Professor Tonge: The UK Council of Ministers—if one could set up a dispute resolution mechanism of three independent figures who would resolve disputes—other than that there is the England plus one mechanism that Cathy has talked about. Those are the two ways forward as I would see it.
Q690 Chair: I have a last question about inter-parliamentary relations. We have been talking a lot about how the UK ought to have some kind of permanent inter-parliamentary council to scrutinise the work of the JMC. What lessons should be learned from the British-Irish Parliamentary Council?
Professor Tonge: I would regard the British-Irish Parliamentary Assembly as a pretty effective functioning body, a model of its type: 25 members from each have helped foster cordial relations between Westminster and the Oireachtas. That is the area where I am most sanguine about current structures. You have the North-South Inter-parliamentary Association as well; we are still awaiting take-off for the North-South Consultative Forum, so that is something that we need to look at, but in terms of British-Irish parliamentary relationships, as distinct from intergovernmental relationships, that is probably a success story.

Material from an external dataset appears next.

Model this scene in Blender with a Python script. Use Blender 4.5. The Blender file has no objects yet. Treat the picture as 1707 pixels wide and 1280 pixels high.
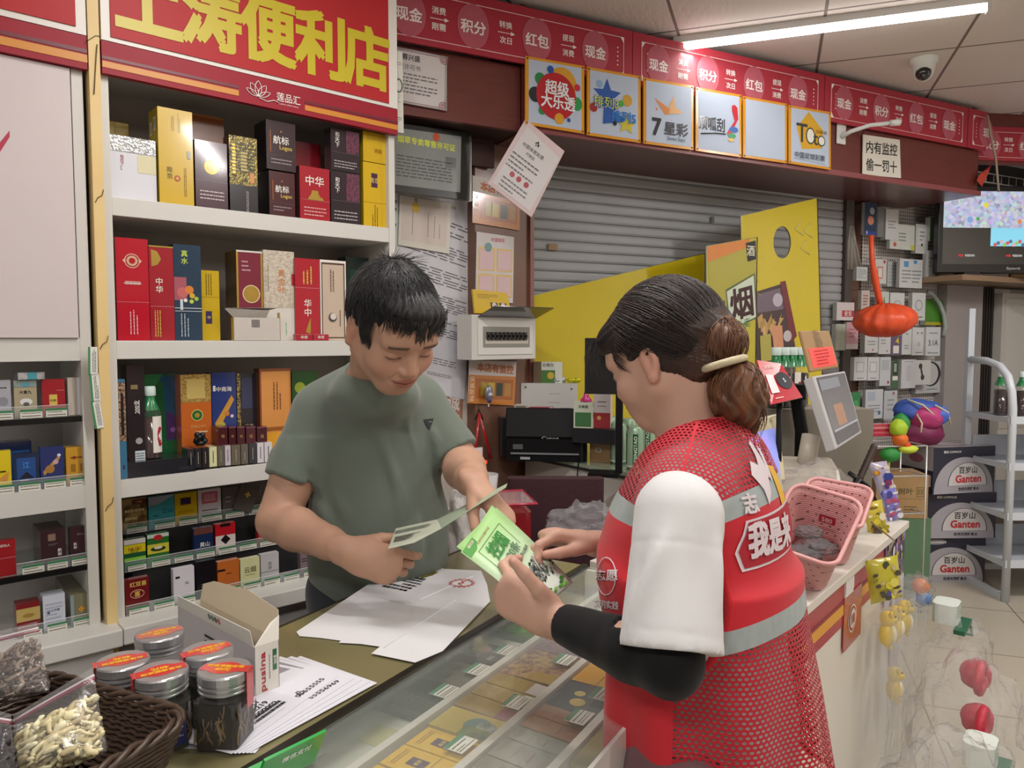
import bpy, bmesh, math, random
import numpy as np
from mathutils import Matrix, Vector, noise
from mathutils.bvhtree import BVHTree
random.seed(7)
SC = bpy.context.scene
COL = SC.collection
PI = math.pi
FPX, CAMH = 1240.0, 1.42
PITCH = math.atan(74 / FPX)
cam = bpy.data.cameras.new('camera'); cam.sensor_fit = 'HORIZONTAL'; cam.sensor_width = 36
cam.lens = FPX / 1707 * 36; cam.clip_start = .05; cam.clip_end = 60
camo = bpy.data.objects.new('camera', cam); COL.objects.link(camo)
camo.location = (0, 0, CAMH); camo.rotation_euler = (PI / 2 - PITCH, 0, 0)
SC.camera = camo
SC.view_settings.view_transform = 'Standard'; SC.view_settings.look = 'None'
SC.view_settings.exposure = 0.14; SC.view_settings.gamma = 1.0
SC.view_settings.use_curve_mapping = False
wd = bpy.data.worlds.new('world'); SC.world = wd; wd.use_nodes = True
wd.node_tree.nodes['Background'].inputs[0].default_value = (.86, .93, 1, 1)
wd.node_tree.nodes['Background'].inputs[1].default_value = .50
CEIL = 2.745
def arealight(name, loc, sx, sy, rz, power, col=(1, .96, .93), tilt=0):
 l = bpy.data.lights.new(name, 'AREA'); l.shape = 'RECTANGLE'; l.size = sx; l.size_y = sy
 l.energy = power; l.color = col
 o = bpy.data.objects.new(name, l); COL.objects.link(o); o.location = loc
 o.rotation_euler = (tilt, 0, rz); return o
GA = math.radians(70.6)
def G(x, y, z=0):
 return Vector((x * math.cos(GA) - y * math.sin(GA), x * math.sin(GA) + y * math.cos(GA), z))
TUBES = [(3.41, -.16, 3), (1.3, .45, 20), (1.2, -1.45, 20), (-.9, .5, 26), (-.9, -1.3, 22), (3.41, -2.1, 42)]
for i, (gx, gy, pw) in enumerate(TUBES):
 p = G(gx, gy, CEIL - .075)
 arealight('tube_light', p, .05, 1.15, GA, pw)
def lin(c):
 if isinstance(c, str):
  c = tuple(int(c[i:i + 2], 16) / 255 for i in (0, 2, 4))
 return tuple((v / 12.92 if v <= .04045 else ((v + .055) / 1.055) ** 2.4) for v in c)
_m = {}
def mat(c, rough=.5, metal=0., var=0., bump=0., scale=40., coat=0., emit=0., alpha=1., trans=0., spec=.5, sss=0.):
 key = (c if isinstance(c, str) else tuple(c), rough, metal, var, bump, scale, coat, emit, alpha, trans, spec, sss)
 if key in _m: return _m[key]
 m = bpy.data.materials.new('m_' + str(len(_m))); m.use_nodes = True
 nt = m.node_tree; b = nt.nodes['Principled BSDF']; L = lin(c)
 b.inputs['Base Color'].default_value = (*L, 1); b.inputs['Roughness'].default_value = rough
 b.inputs['Metallic'].default_value = metal; b.inputs['Coat Weight'].default_value = coat
 b.inputs['Coat Roughness'].default_value = .08
 b.inputs['Specular IOR Level'].default_value = spec
 b.inputs['Transmission Weight'].default_value = trans
 b.inputs['Alpha'].default_value = alpha
 if sss:
  b.inputs['Subsurface Weight'].default_value = sss
  b.inputs['Subsurface Radius'].default_value = (.012, .005, .003)
  b.inputs['Subsurface Scale'].default_value = .6
 if emit:
  b.inputs['Emission Color'].default_value = (*L, 1); b.inputs['Emission Strength'].default_value = emit
 if var or bump:
  tc = nt.nodes.new('ShaderNodeTexCoord'); nz = nt.nodes.new('ShaderNodeTexNoise')
  nz.inputs['Scale'].default_value = scale; nz.inputs['Detail'].default_value = 4
  nt.links.new(tc.outputs['Object'], nz.inputs['Vector'])
  if var:
   mx = nt.nodes.new('ShaderNodeMix'); mx.data_type = 'RGBA'
   mx.inputs[6].default_value = (*[v * (1 - var) for v in L], 1)
   mx.inputs[7].default_value = (*[min(1, v * (1 + var)) for v in L], 1)
   nt.links.new(nz.outputs['Fac'], mx.inputs[0]); nt.links.new(mx.outputs[2], b.inputs['Base Color'])
  if bump:
   bp = nt.nodes.new('ShaderNodeBump'); bp.inputs['Strength'].default_value = bump
   bp.inputs['Distance'].default_value = .004
   nt.links.new(nz.outputs['Fac'], bp.inputs['Height']); nt.links.new(bp.outputs[0], b.inputs['Normal'])
 _m[key] = m
 return m
def nodemat(name, build, key=None):
 key = key or name
 if key in _m: return _m[key]
 m = bpy.data.materials.new(name); m.use_nodes = True
 nt = m.node_tree; b = nt.nodes['Principled BSDF']
 def N(t, **kw):
  n = nt.nodes.new(t)
  for k, v in kw.items(): setattr(n, k, v)
  return n
 def L(a, c): nt.links.new(a, c)
 build(nt, b, N, L)
 _m[key] = m
 return m
def mathn(N, L, op, a, b=None, c=None):
 n = N('ShaderNodeMath', operation=op)
 for i, v in enumerate((a, b, c)):
  if v is None: continue
  if isinstance(v, (int, float)): n.inputs[i].default_value = v
  else: L(v, n.inputs[i])
 return n.outputs[0]
def mixc(N, L, f, a, b):
 n = N('ShaderNodeMix', data_type='RGBA')
 if isinstance(f, (int, float)): n.inputs[0].default_value = f
 else: L(f, n.inputs[0])
 for i, v in ((6, a), (7, b)):
  if isinstance(v, str): n.inputs[i].default_value = (*lin(v), 1)
  elif isinstance(v, tuple): n.inputs[i].default_value = (*v, 1)
  else: L(v, n.inputs[i])
 return n.outputs[2]
def clear(c='ffffff', a=.12, rough=.05, wr=0.):
 """thin clear plastic or glass: see-through, a little haze and a sharp sheen"""
 def bd(nt, b, N, L):
  nt.nodes.remove(b); out = [n for n in nt.nodes if n.type == 'OUTPUT_MATERIAL'][0]
  T = N('ShaderNodeBsdfTransparent'); D = N('ShaderNodeBsdfDiffuse'); D.inputs[0].default_value = (*lin(c), 1)
  Gs = N('ShaderNodeBsdfGlossy'); Gs.inputs['Roughness'].default_value = rough; fr = N('ShaderNodeFresnel'); fr.inputs[0].default_value = 1.45
  m1 = N('ShaderNodeMixShader'); m2 = N('ShaderNodeMixShader'); m1.inputs[0].default_value = a
  L(T.outputs[0], m1.inputs[1]); L(D.outputs[0], m1.inputs[2]); L(m1.outputs[0], m2.inputs[1]); L(Gs.outputs[0], m2.inputs[2])
  ge = N('ShaderNodeNewGeometry'); L(mathn(N, L, 'MULTIPLY', fr.outputs[0], mathn(N, L, 'SUBTRACT', 1., ge.outputs['Backfacing'])), m2.inputs[0]); L(m2.outputs[0], out.inputs[0])
  if wr:
   tc = N('ShaderNodeTexCoord'); nz = N('ShaderNodeTexNoise'); nz.inputs['Scale'].default_value = 14
   nz.inputs['Detail'].default_value = 5; nz.inputs['Distortion'].default_value = 1.5
   L(tc.outputs['Object'], nz.inputs['Vector'])
   bp = N('ShaderNodeBump'); bp.inputs['Strength'].default_value = wr; bp.inputs['Distance'].default_value = .02
   L(nz.outputs['Fac'], bp.inputs['Height']); L(bp.outputs[0], Gs.inputs['Normal']); L(bp.outputs[0], fr.inputs['Normal']); L(bp.outputs[0], D.inputs['Normal'])
 return nodemat('clear_plastic', bd, ('clear', c, a, rough, wr))
def wood(c1, c2, sc=(1, 12, 12), rough=.4, coat=.2, name='wood', dist=3.):
 def bd(nt, b, N, L):
  tc = N('ShaderNodeTexCoord'); mp = N('ShaderNodeMapping'); mp.inputs['Scale'].default_value = sc
  nz = N('ShaderNodeTexNoise'); nz.inputs['Scale'].default_value = 3; nz.inputs['Detail'].default_value = 6
  nz.inputs['Distortion'].default_value = dist
  L(tc.outputs['Object'], mp.inputs[0]); L(mp.outputs[0], nz.inputs['Vector'])
  L(mixc(N, L, nz.outputs['Fac'], c1, c2), b.inputs['Base Color'])
  b.inputs['Roughness'].default_value = rough; b.inputs['Coat Weight'].default_value = coat
  b.inputs['Coat Roughness'].default_value = .15
 return nodemat(name, bd, ('wood', c1, c2, sc, rough))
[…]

Dr Hayward: There is a little bit of concern about the effectiveness of what happens to recommendations from the British-Irish Inter-parliamentary Assembly. For example, the EU Affairs Committee made a recommendation in relation to the HGV levy, which was particularly arising from vehicles from the South crossing the border and then coming into Northern Ireland. That is an interesting case, because it relates a lot to the kind of challenges that we will have post-Brexit—some of those battles and those differences—and it is not clear that the recommendations were terribly effective in that regard. Looking ahead, we are going to need to think about much more substantive roles, as my colleagues have been saying, for these institutions.
I want to make the point that Northern Ireland will be in a very unique position. If we are to have a situation in which it has distinct arrangements, specifically it may not be as extensive as single-market membership for the production and marketing of goods, it may be less than that, but, nonetheless, there will be a need. If it was a different situation it would have observer status, as EEA members get. It would have that kind of role in terms of being consulted and legislation coming forward on the EU, and being able to lobby, et cetera. We are looking to a situation where there is a risk that it might not have anything near that, so you would have very much Northern Ireland being affected by EU legislation with having very little say.
What do we do in that regard? I suggest we go forward and want something in the protocol that might be able to boost up those mechanisms that may be there. Article 12.4 and the protocol have the possibility of a decision-shaping role for experts or representatives nominated by the UK on behalf of Northern Ireland. What would that look like? Who would those experts be? Who would those representatives be?
There is a lot in there that we could begin to work upon to avoid Northern Ireland being negatively affected by decisions from the UK neglecting Northern Ireland, and, indeed, decisions by the EU neglecting the implications for Northern Ireland. We need to think ahead to avoid that situation at this stage before the withdrawal will be able to be signed off.
Chair: Thank you very much. We have had a very interesting session and I am so glad we did it. It would have been a real gap in our understanding if we had not done this session and invited your evidence. Thank you very much indeed. If you have anything to add in writing, please do so. Thank you very much.